* [Dataset excerpt]:
######
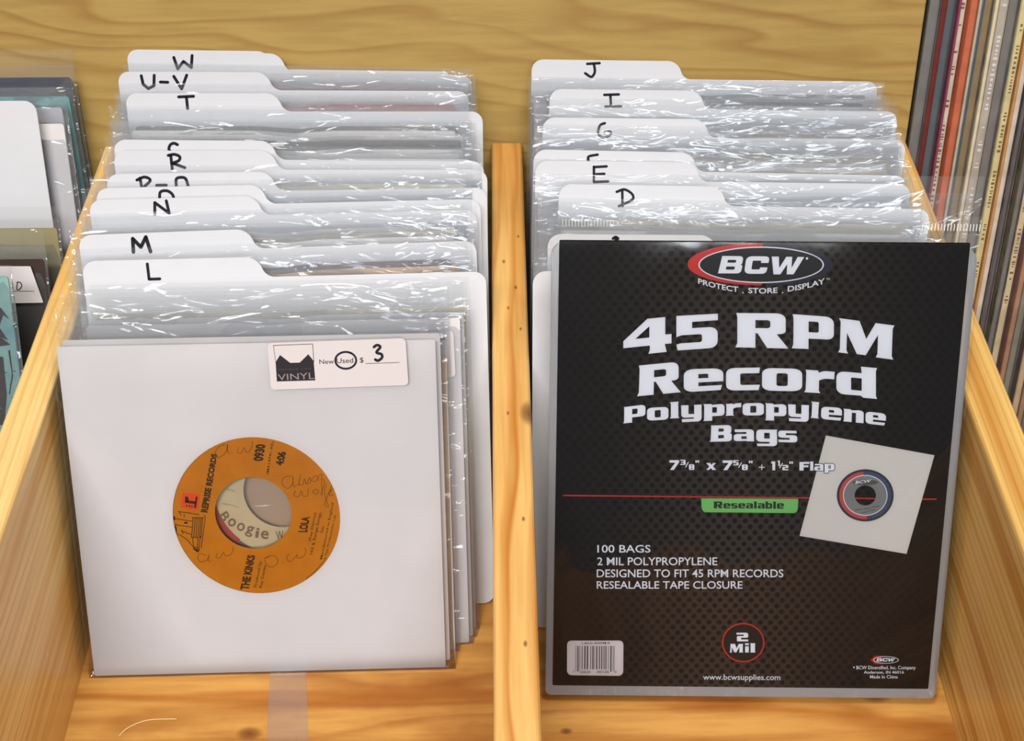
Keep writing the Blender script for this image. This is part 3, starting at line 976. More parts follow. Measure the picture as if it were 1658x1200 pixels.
ink.text('SQUARE CAT', st(148, 352), st(415, 343), st(147, 338), st(415, 329), bold=-0.01)
ink.build('logo_small_word', plain('dim_print', (84, 78, 82), 0.6), sk)
ink = Ink(F0, NS + .00006)
ink.text('New', st(476, 300), st(590, 297), st(474, 264), st(588, 260), bold=0.004)
ink.text('Used', st(612, 293), st(742, 290), st(610, 255), st(741, 250), bold=0.004)
ink.text('$', st(795, 294), st(825, 292), st(793, 248), st(823, 246), bold=0.004)
ink.stroke([st(840, 296), st(1105, 287)], 0.8, False)
ink.build('sticker_print', M['ink'], sk)
ink = Ink(F0, NS + .00014)
cc = [st(683 + 82 * math.cos(a), 270 + 66 * math.sin(a)) for a in [math.radians(-70 + k * 15) for k in range(26)]]
ink.stroke(cc, 3.2)
ink.stroke([st(905, 165), st(930, 150), st(956, 165), st(925, 207), st(965, 222), st(968, 250), st(938, 272), st(916, 264)], 4.3)
ink.build('marker_price', M['marker'], sk)

# ------------------------------------------------------------------ singles stacked right behind the front one
LF = lf[-1]
TALL = [bag_mesh('poly_bag', PAPER_W + .004, h_, h_ - .168, 80 + i_, thick=.0017, amp=.0008) for i_, h_ in enumerate((.190, .189, .187, .186))]
for t_ in TALL:
    t_.materials.append(M['bag'])
def sleeve_at(brpx, yaw_src, lean, w):
    p = on_z(brpx[0], brpx[1], 0)
    return Frame(p - yaw_src.U * w, yaw_src.U, lean)


F1 = sleeve_at((729, 1068), F0, math.radians(33.4), PAPER_W)
second = empty('bagged_single', F1, 'white sleeve with cream label seen through the hole of the orange label', 'record')
c1 = F1.px(432, 815)
d1c = F1.px(457, 797)
holed_sleeve(second, F1, PAPER_W, PAPER_H, c1, 0.0430, M['paper'])
dd, ll = disc(second, d1c, RH, 0.0400, M['labelcream'], 0.066)
ink = Ink(F1, 0.00066)
for ch, (x, y), ang, hh in [('B', (432, 612), 58, 62), ('o', (480, 652), 38, 56), ('o', (540, 682), 27, 56), ('g', (597, 712), 18, 74), ('i', (650, 722), 10, 66), ('e', (700, 735), 6, 56), ('W', (800, 738), -6, 60)]:
    a = math.radians(ang)
    ux, uy = math.cos(a), math.sin(a)
    vx, vy = math.sin(a), -math.cos(a)
    ww = 24 if ch == 'i' else 52
    q = [(x + sx * ww / 2 * ux + sy * hh / 2 * vx, y + sx * ww / 2 * uy + sy * hh / 2 * vy) for sy in (-1, 1) for sx in (-1, 1)]
    ink.text(ch, *[lp(*p) for p in q], bold=0.015)
ink.stroke([lp(415, 525), lp(470, 535), lp(530, 552)], 0.7)
for k in range(4):
    ink.stroke([lp(448 + 14 * k, 425 + k * 4), lp(452 + 14 * k, 434 + k * 4)], 0.9)
ink.build('printed_label_text', M['browntype'], dd)
for nm, r0, r1, a0, a1, mt in (('red_label_rim', .0330, .0375, 190, 228, 'crimson'), ('purple_label_rim', .0335, .0375, 228, 268, 'purple')):
    ink = Ink(F1, 0.00064)
    A = [math.radians(a0 + (a1 - a0) * k / 16) for k in range(17)]
    ink.loops([[(d1c[0] + r1 * math.cos(a), d1c[1] + r1 * math.sin(a)) for a in A] + [(d1c[0] + r0 * math.cos(a), d1c[1] + r0 * math.sin(a)) for a in reversed(A)]])
    ink.build(nm, M[mt], dd)
b1 = link('poly_bag', TALL[3], None, second)
b1.location = (-.002, -.0004, 0)

specs = [((738, 1055), 'kraft'), ((760, 1043), 'paper'), ((766, 1032), 'paper'), ((770, 1020), 'cream')]
for i, (pp, kind) in enumerate(specs):
    f = sleeve_at(pp, lerp_frame(F0, LF, (i + 1.5) / 6), math.radians(33.4), PAPER_W + .002)
    lab = ['kraft sleeve in a clear bag, third from the front of the L section', 'white bagged single with a price sticker edge peeping out beside the front sleeve',
           'clear bagged white single just behind the one with the peeping sticker', 'cream bagged single right in front of the L tab card'][i]
    r = bagged_single(f, lab, None, kind, du=.0, mesh=TALL[i])
    if i == 0:
        for c_ in r.children:
            if c_.name.startswith('paper'):
                c_.scale.y = .91
    if i == 1:
        q = flat_part(f, 0.0016, 'price_sticker', [(640, 620), (738, 612), (734, 537), (640, 541)], M['stick'], r)
        k = Ink(f, 0.0017)
        k.stroke([(707, 551.5), (719, 550.5)], 3.6, False)
        k.stroke([(660, 579), (720, 577.8)], 0.8, False)
        k.build('marker_price', M['marker'], q)
    LASTF = f

# ------------------------------------------------------------------ the pack of polypropylene bags
pbl, pbr = on_z(896, 1117, 0), on_z(1510, 1123, 0)
FB = Frame(pbl, pbr - pbl, math.radians(35))
PW = (pbr - pbl).length
PT = 0.0075
# insert plane: front face of the stack
NB = PT
print('PACK', pbl, pbr, PW, [FB.px(*p, NB) for p in ((902, 389), (1567, 397), (898, 1112), (1505, 1117))])
i0, i1 = FB.px(898, 1111, NB), FB.px(1505, 1117, NB)
i2, i3 = FB.px(902, 389, NB), FB.px(1567, 397, NB)
iu0, iu1 = (i0[0] + i2[0]) / 2, (i1[0] + i3[0]) / 2
iv0, iv1 = (i0[1] + i1[1]) / 2, (i2[1] + i3[1]) / 2
pack = empty('bag_pack', FB, 'clear pack of polypropylene record bags with a black printed insert', 'bag pack')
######
Reproduce every line above as written, skipping pictures.

Keep writing the Blender script for this image. This is part 3, starting at line 976. More parts follow. Measure the picture as if it were 1658x1200 pixels.
ink.text('SQUARE CAT', st(148, 352), st(415, 343), st(147, 338), st(415, 329), bold=-0.01)
ink.build('logo_small_word', plain('dim_print', (84, 78, 82), 0.6), sk)
ink = Ink(F0, NS + .00006)
ink.text('New', st(476, 300), st(590, 297), st(474, 264), st(588, 260), bold=0.004)
ink.text('Used', st(612, 293), st(742, 290), st(610, 255), st(741, 250), bold=0.004)
ink.text('$', st(795, 294), st(825, 292), st(793, 248), st(823, 246), bold=0.004)
ink.stroke([st(840, 296), st(1105, 287)], 0.8, False)
ink.build('sticker_print', M['ink'], sk)
ink = Ink(F0, NS + .00014)
cc = [st(683 + 82 * math.cos(a), 270 + 66 * math.sin(a)) for a in [math.radians(-70 + k * 15) for k in range(26)]]
ink.stroke(cc, 3.2)
ink.stroke([st(905, 165), st(930, 150), st(956, 165), st(925, 207), st(965, 222), st(968, 250), st(938, 272), st(916, 264)], 4.3)
ink.build('marker_price', M['marker'], sk)

# ------------------------------------------------------------------ singles stacked right behind the front one
LF = lf[-1]
TALL = [bag_mesh('poly_bag', PAPER_W + .004, h_, h_ - .168, 80 + i_, thick=.0017, amp=.0008) for i_, h_ in enumerate((.190, .189, .187, .186))]
for t_ in TALL:
    t_.materials.append(M['bag'])
def sleeve_at(brpx, yaw_src, lean, w):
    p = on_z(brpx[0], brpx[1], 0)
    return Frame(p - yaw_src.U * w, yaw_src.U, lean)


F1 = sleeve_at((729, 1068), F0, math.radians(33.4), PAPER_W)
second = empty('bagged_single', F1, 'white sleeve with cream label seen through the hole of the orange label', 'record')
c1 = F1.px(432, 815)
d1c = F1.px(457, 797)
holed_sleeve(second, F1, PAPER_W, PAPER_H, c1, 0.0430, M['paper'])
dd, ll = disc(second, d1c, RH, 0.0400, M['labelcream'], 0.066)
ink = Ink(F1, 0.00066)
for ch, (x, y), ang, hh in [('B', (432, 612), 58, 62), ('o', (480, 652), 38, 56), ('o', (540, 682), 27, 56), ('g', (597, 712), 18, 74), ('i', (650, 722), 10, 66), ('e', (700, 735), 6, 56), ('W', (800, 738), -6, 60)]:
    a = math.radians(ang)
    ux, uy = math.cos(a), math.sin(a)
    vx, vy = math.sin(a), -math.cos(a)
    ww = 24 if ch == 'i' else 52
    q = [(x + sx * ww / 2 * ux + sy * hh / 2 * vx, y + sx * ww / 2 * uy + sy * hh / 2 * vy) for sy in (-1, 1) for sx in (-1, 1)]
    ink.text(ch, *[lp(*p) for p in q], bold=0.015)
ink.stroke([lp(415, 525), lp(470, 535), lp(530, 552)], 0.7)
for k in range(4):
    ink.stroke([lp(448 + 14 * k, 425 + k * 4), lp(452 + 14 * k, 434 + k * 4)], 0.9)
ink.build('printed_label_text', M['browntype'], dd)
for nm, r0, r1, a0, a1, mt in (('red_label_rim', .0330, .0375, 190, 228, 'crimson'), ('purple_label_rim', .0335, .0375, 228, 268, 'purple')):
    ink = Ink(F1, 0.00064)
    A = [math.radians(a0 + (a1 - a0) * k / 16) for k in range(17)]
    ink.loops([[(d1c[0] + r1 * math.cos(a), d1c[1] + r1 * math.sin(a)) for a in A] + [(d1c[0] + r0 * math.cos(a), d1c[1] + r0 * math.sin(a)) for a in reversed(A)]])
    ink.build(nm, M[mt], dd)
b1 = link('poly_bag', TALL[3], None, second)
b1.location = (-.002, -.0004, 0)

specs = [((738, 1055), 'kraft'), ((760, 1043), 'paper'), ((766, 1032), 'paper'), ((770, 1020), 'cream')]
for i, (pp, kind) in enumerate(specs):
    f = sleeve_at(pp, lerp_frame(F0, LF, (i + 1.5) / 6), math.radians(33.4), PAPER_W + .002)
    lab = ['kraft sleeve in a clear bag, third from the front of the L section', 'white bagged single with a price sticker edge peeping out beside the front sleeve',
           'clear bagged white single just behind the one with the peeping sticker', 'cream bagged single right in front of the L tab card'][i]
    r = bagged_single(f, lab, None, kind, du=.0, mesh=TALL[i])
    if i == 0:
        for c_ in r.children:
            if c_.name.startswith('paper'):
                c_.scale.y = .91
    if i == 1:
        q = flat_part(f, 0.0016, 'price_sticker', [(640, 620), (738, 612), (734, 537), (640, 541)], M['stick'], r)
        k = Ink(f, 0.0017)
        k.stroke([(707, 551.5), (719, 550.5)], 3.6, False)
        k.stroke([(660, 579), (720, 577.8)], 0.8, False)
        k.build('marker_price', M['marker'], q)
    LASTF = f

# ------------------------------------------------------------------ the pack of polypropylene bags
pbl, pbr = on_z(896, 1117, 0), on_z(1510, 1123, 0)
FB = Frame(pbl, pbr - pbl, math.radians(35))
PW = (pbr - pbl).length
PT = 0.0075
# insert plane: front face of the stack
NB = PT
print('PACK', pbl, pbr, PW, [FB.px(*p, NB) for p in ((902, 389), (1567, 397), (898, 1112), (1505, 1117))])
i0, i1 = FB.px(898, 1111, NB), FB.px(1505, 1117, NB)
i2, i3 = FB.px(902, 389, NB), FB.px(1567, 397, NB)
iu0, iu1 = (i0[0] + i2[0]) / 2, (i1[0] + i3[0]) / 2
iv0, iv1 = (i0[1] + i1[1]) / 2, (i2[1] + i3[1]) / 2
pack = empty('bag_pack', FB, 'clear pack of polypropylene record bags with a black printed insert', 'bag pack')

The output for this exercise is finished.